At first, I am just specifying differences between the two, Inheritance is an "is-a" relationship and Composition is a "has-a" relationship.
1) In puppet inheritance is single inheritance that means, we cannot derive from more than one class. Inheritance is good in the puppet, but we should aware of where it applies. For example, Puppet docs section ["Aside: When to Inherit" at this link https://docs.puppetlabs.com/puppet/latest/reference/lang_classes.html#aside-when-to-inherit], They actually name exactly two situations where inheritance should happen:
- when you want to overwrite a parameter of a resource defined in the
parent class
- when you want to inherit from a parameters class for standard parameter values
But please note some important things here:
2) Composition on the other hand, is the design technique to implement has-a relationship. which we can do using the include puppet keyword and also, with class { 'baseclass': }, the later one is, if you want to use parameters.
(Please note: In puppet, we can use "include" multiple times but not the "class" syntax, as puppet will complain with duplicate class definitions)
So which is (either inheritance or composition) is better to use in Puppet: It depends on the context i mean, what puppet code you are writing at the moment and understanding the limitations of the puppet inheritance and when to use composition.
So, i will try to keep all this in few points:
1) At first, puppet uses single inheritance model.
2) In puppet, the general consensus around inheritance is to only use it when you need to inherit defaults from Base/Parent
3) But look at this problem where you want to inherit defaults from parent:
class apache {
}
class tomcat inherits apache {
}
class mysql inherits tomcat {
}
class commerceServer inherits mysql {
}
At first glance this looks logical but note that the MySQL module is now inheriting defaults and resources from the tomcat class. Not only does this make NO sense as these services are unrelated, it also offers an opportunity for mistakes to end up in your puppet manifests.
4) So the better approach is to simply perform an include on each class (I mean composition) you wish to use, as this eliminates all scope problems of this nature.
Conclusion: We can try and simplify our puppet manifests by using inheritance, this might be sufficient, but it’s only workable up to a point.If you’re environment grows to hundreds or even thousands of servers, made up over 20 or 30 different types of server, some with shared attributes and subtle differences, spread out over multiple environments, you will likely end up with an unmanageable tangled web of inherited modules. At this point, the obvious choice is composition.
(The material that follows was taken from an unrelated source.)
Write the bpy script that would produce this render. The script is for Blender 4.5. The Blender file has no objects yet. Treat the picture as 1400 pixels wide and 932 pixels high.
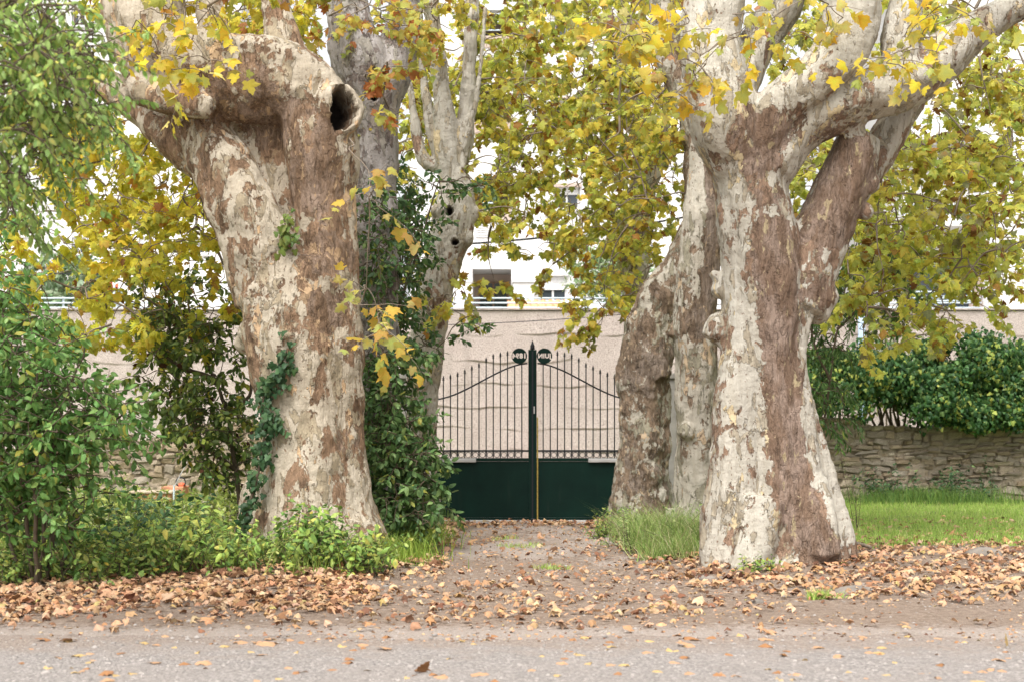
import bpy, math, random
import numpy as np
from mathutils import Vector, Matrix, noise as mnoise

S = bpy.context.scene
C = S.collection
# ------------------------------------------------------------------ camera, sky, sun, exposure
F = 1944.0; CAMZ = 1.5                      # focal length in photo pixels, eye height
cam_d = bpy.data.cameras.new('camera'); cam = bpy.data.objects.new('camera', cam_d); C.objects.link(cam)
cam.location = (0, 0, CAMZ); cam.rotation_euler = (math.radians(90), 0, 0)
cam_d.lens = 50; cam_d.sensor_width = 36; cam_d.shift_y = 111 / 1400.0
cam_d.clip_start = 0.1; cam_d.clip_end = 2000
cam_d.dof.use_dof = True; cam_d.dof.focus_distance = 15.6; cam_d.dof.aperture_fstop = 2.2
S.camera = cam
S.render.resolution_x = 1024; S.render.resolution_y = 681

W = bpy.data.worlds.new('World'); S.world = W; W.use_nodes = True
SUN_EL, SUN_AZ = 58, 200                    # high, behind the camera to the left, very diffuse
wn = W.node_tree.nodes; wl = W.node_tree.links
bg = wn['Background']; sky = wn.new('ShaderNodeTexSky'); sky.sky_type = 'NISHITA'; sky.sun_disc = False
sky.sun_elevation = math.radians(SUN_EL); sky.sun_rotation = math.radians(SUN_AZ)
sky.dust_density = 6; sky.air_density = 1.0; sky.ozone_density = 0.6
hs = wn.new('ShaderNodeHueSaturation'); hs.inputs['Saturation'].default_value = 0.10; hs.inputs['Value'].default_value = 2.1
wl.new(sky.outputs[0], hs.inputs['Color']); wl.new(hs.outputs[0], bg.inputs['Color'])
bg.inputs['Strength'].default_value = 0.15
sd = bpy.data.lights.new('sun', 'SUN'); sd.energy = 1.2; sd.angle = math.radians(22); sd.color = (1, 0.94, 0.86)
so = bpy.data.objects.new('sun', sd); C.objects.link(so)
az = math.radians(SUN_AZ); el = math.radians(SUN_EL)
sdir = Vector((math.sin(az) * math.cos(el), math.cos(az) * math.cos(el), math.sin(el)))
so.rotation_euler = (-sdir).to_track_quat('-Z', 'Y').to_euler()
S.view_settings.view_transform = 'Standard'; S.view_settings.look = 'None'
S.view_settings.exposure = 0.14; S.view_settings.gamma = 1; S.view_settings.use_curve_mapping = False

rng = np.random.default_rng(7); random.seed(7)

# ------------------------------------------------------------------ helpers
def P(px, py, Y):
    """point of the place seen at photo pixel px,py when it stands Y metres away"""
    return np.array([(px - 700) * Y / F, Y, CAMZ - (py - 577) * Y / F])

def tag(o, label=None, cat=None, group=None, kind=None):
    if label: o['label'] = label
    if cat: o['category'] = cat
    if group: o['group'] = group
    if kind: o['kind'] = kind
    return o

def empty(name, loc, label, cat, group=None):
    o = bpy.data.objects.new(name, None); C.objects.link(o); o.location = [float(v) for v in loc]
    o.empty_display_size = 0.3
    return tag(o, label, cat, group)

def wloc(o):
    v = np.zeros(3)
    while o is not None:
        v += np.array(o.location); o = o.parent
    return v

def mesh_from(name, V, faces, mat=None, smooth=False, cols=None):
    """V (n,3); faces: (m,k) array or list of lists"""
    me = bpy.data.meshes.new(name)
    V = np.asarray(V, dtype=np.float32)
    if isinstance(faces, np.ndarray):
        m, k = faces.shape
        me.vertices.add(len(V)); me.vertices.foreach_set('co', V.ravel())
        me.loops.add(m * k); me.loops.foreach_set('vertex_index', faces.astype(np.int32).ravel())
        me.polygons.add(m)
        me.polygons.foreach_set('loop_start', np.arange(0, m * k, k, dtype=np.int32))
        try: me.polygons.foreach_set('loop_total', np.full(m, k, dtype=np.int32))
        except Exception: pass
        me.update(calc_edges=True)
    else:
        me.from_pydata([tuple(map(float, v)) for v in V], [], [tuple(map(int, f)) for f in faces]); me.update()
    if smooth: me.polygons.foreach_set('use_smooth', np.ones(len(me.polygons), dtype=bool))
    if cols is not None:
        a = me.attributes.new('col', 'FLOAT_COLOR', 'POINT')
        a.data.foreach_set('color', np.asarray(cols, dtype=np.float32).ravel())
    if mat: me.materials.append(mat)
    return me

def link(name, me, parent=None, loc=None):
    o = bpy.data.objects.new(name, me); C.objects.link(o)
    if parent is not None: o.parent = parent
    if loc is not None: o.location = [float(v) for v in loc]
    return o

def build(name, V, faces, mat, parent=None, smooth=False, cols=None):
    V = np.asarray(V, dtype=float)
    if parent is not None: V = V - wloc(parent)
    return link(name, mesh_from(name, V, faces, mat, smooth, cols), parent)

class MB:
    """collects shapes of ONE part"""
    def __init__(s): s.V = []; s.Fc = []; s.n = 0
    def add(s, V, faces):
        V = np.asarray(V, dtype=float); s.V.append(V)
        s.Fc += [[int(i) + s.n for i in f] for f in faces]; s.n += len(V); return s
    def box(s, x0, x1, y0, y1, z0, z1, bev=0.0):
        if bev <= 0:
            V = [(x, y, z) for x in (x0, x1) for y in (y0, y1) for z in (z0, z1)]
            return s.add(V, [(0, 1, 3, 2), (4, 6, 7, 5), (0, 4, 5, 1), (2, 3, 7, 6), (0, 2, 6, 4), (1, 5, 7, 3)])
        b = bev; V = []; idx = {}
        X = (x0, x1); Yy = (y0, y1); Z = (z0, z1)
        for i in (0, 1):
            for j in (0, 1):
                for k in (0, 1):
                    sx = 1 - 2 * i; sy = 1 - 2 * j; sz = 1 - 2 * k
                    idx[i, j, k, 'x'] = len(V); V.append((X[i], Yy[j] + sy * b, Z[k] + sz * b))
                    idx[i, j, k, 'y'] = len(V); V.append((X[i] + sx * b, Yy[j], Z[k] + sz * b))
                    idx[i, j, k, 'z'] = len(V); V.append((X[i] + sx * b, Yy[j] + sy * b, Z[k]))
        Fs = []
        for i in (0, 1): Fs.append([idx[i, a, c, 'x'] for a, c in ((0, 0), (1, 0), (1, 1), (0, 1))])
        for j in (0, 1): Fs.append([idx[a, j, c, 'y'] for a, c in ((0, 0), (1, 0), (1, 1), (0, 1))])
        for k in (0, 1): Fs.append([idx[a, c, k, 'z'] for a, c in ((0, 0), (1, 0), (1, 1), (0, 1))])
        for i in (0, 1):
            for j in (0, 1): Fs.append([idx[i, j, 0, 'x'], idx[i, j, 1, 'x'], idx[i, j, 1, 'y'], idx[i, j, 0, 'y']])
        for i in (0, 1):
            for k in (0, 1): Fs.append([idx[i, 0, k, 'x'], idx[i, 1, k, 'x'], idx[i, 1, k, 'z'], idx[i, 0, k, 'z']])
        for j in (0, 1):
            for k in (0, 1): Fs.append([idx[0, j, k, 'y'], idx[1, j, k, 'y'], idx[1, j, k, 'z'], idx[0, j, k, 'z']])
        for i in (0, 1):
            for j in (0, 1):
                for k in (0, 1): Fs.append([idx[i, j, k, 'x'], idx[i, j, k, 'y'], idx[i, j, k, 'z']])
        return s.add(V, Fs)
    def tube(s, pts, rad, n=8, cap=True):
        V, Fc = tube(pts, rad, n, cap); return s.add(V, Fc)
    def build(s, name, mat, parent=None, smooth=False):
        V = np.concatenate(s.V)
        if parent is not None: V = V - wloc(parent)
        me = bpy.data.meshes.new(name); me.from_pydata([tuple(v) for v in V.tolist()], [], s.Fc); me.update()
        import bmesh
        bm = bmesh.new(); bm.from_mesh(me); bmesh.ops.recalc_face_normals(bm, faces=bm.faces); bm.to_mesh(me); bm.free()
        if smooth: me.polygons.foreach_set('use_smooth', np.ones(len(me.polygons), dtype=bool))
        me.materials.append(mat)
        return link(name, me, parent)

def frames(pts):
    pts = np.asarray(pts, float); n = len(pts)
    T = np.gradient(pts, axis=0); T /= np.linalg.norm(T, axis=1)[:, None] + 1e-9
    ref = np.array([0, 1.0, 0]) if abs(T[0][1]) < .9 else np.array([1.0, 0, 0])
    N = np.zeros_like(T); v = ref - T[0] * T[0].dot(ref); N[0] = v / np.linalg.norm(v)
    for i in range(1, n):
        v = N[i - 1] - T[i] * T[i].dot(N[i - 1]); N[i] = v / (np.linalg.norm(v) + 1e-9)
    return T, N, np.cross(T, N)

def tube(pts, rad, n=8, cap=True):
    pts = np.asarray(pts, float); rad = np.broadcast_to(np.asarray(rad, float), (len(pts),))
    T, N, B = frames(pts)
    a = np.linspace(0, 2 * math.pi, n, endpoint=False)
    V = pts[:, None, :] + rad[:, None, None] * (np.cos(a)[None, :, None] * N[:, None, :] + np.sin(a)[None, :, None] * B[:, None, :])
    V = V.reshape(-1, 3); Fc = []
    for i in range(len(pts) - 1):
        for j in range(n):
            k = (j + 1) % n; Fc.append([i * n + j, i * n + k, (i + 1) * n + k, (i + 1) * n + j])
    if cap:
        V = np.vstack([V, pts[0] - T[0] * rad[0] * .3, pts[-1] + T[-1] * rad[-1] * .3]); m = len(V)
        for j in range(n):
            k = (j + 1) % n
            Fc.append([m - 2, k, j]); Fc.append([m - 1, (len(pts) - 1) * n + j, (len(pts) - 1) * n + k])
    return V, Fc

def catmull(pts, per=6):
    pts = np.asarray(pts, float)
    if len(pts) < 3: 
        t = np.linspace(0, 1, per + 1)[:, None]; return pts[0] * (1 - t) + pts[-1] * t
    Q = np.vstack([2 * pts[0] - pts[1], pts, 2 * pts[-1] - pts[-2]]); out = []
    for i in range(1, len(Q) - 2):
        p0, p1, p2, p3 = Q[i - 1:i + 3]
        for t in np.linspace(0, 1, per, endpoint=False):
            out.append(.5 * ((2 * p1) + (-p0 + p2) * t + (2 * p0 - 5 * p1 + 4 * p2 - p3) * t * t + (-p0 + 3 * p1 - 3 * p2 + p3) * t ** 3))
    out.append(pts[-1]); return np.array(out)

def vnoise(x, y, seed=0.0):
    """cheap smooth 2-D variation from sines, about -1..1"""
    return (np.sin(x * 1.3 + seed) * np.cos(y * 1.7 - seed * 2) + .5 * np.sin(x * 2.9 - y * 2.3 + seed * 3) + .3 * np.cos(x * 5.3 + y * 4.1 + seed) + .2 * np.sin(x * 9.7 - y * 7.9 + seed * 5)) / 1.6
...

Go thru these links, it helps to understand puppet composition and inheritance in a good manner (personally they helped me):
- Designing Puppet - It is really good,http://www.craigdunn.org/2012/05/239/
- Wiki link: http://en.wikipedia.org/wiki/Composition_over_inheritance
- Modeling Class Composition with Parametrized Classes : https://puppetlabs.com/blog/modeling-class-composition-with-parameterized-classes
I am basically a programmer, personally a strong supporter of Inversion of Control/Dependency Injection, which is the concept/pattern which can be possible thru the composition.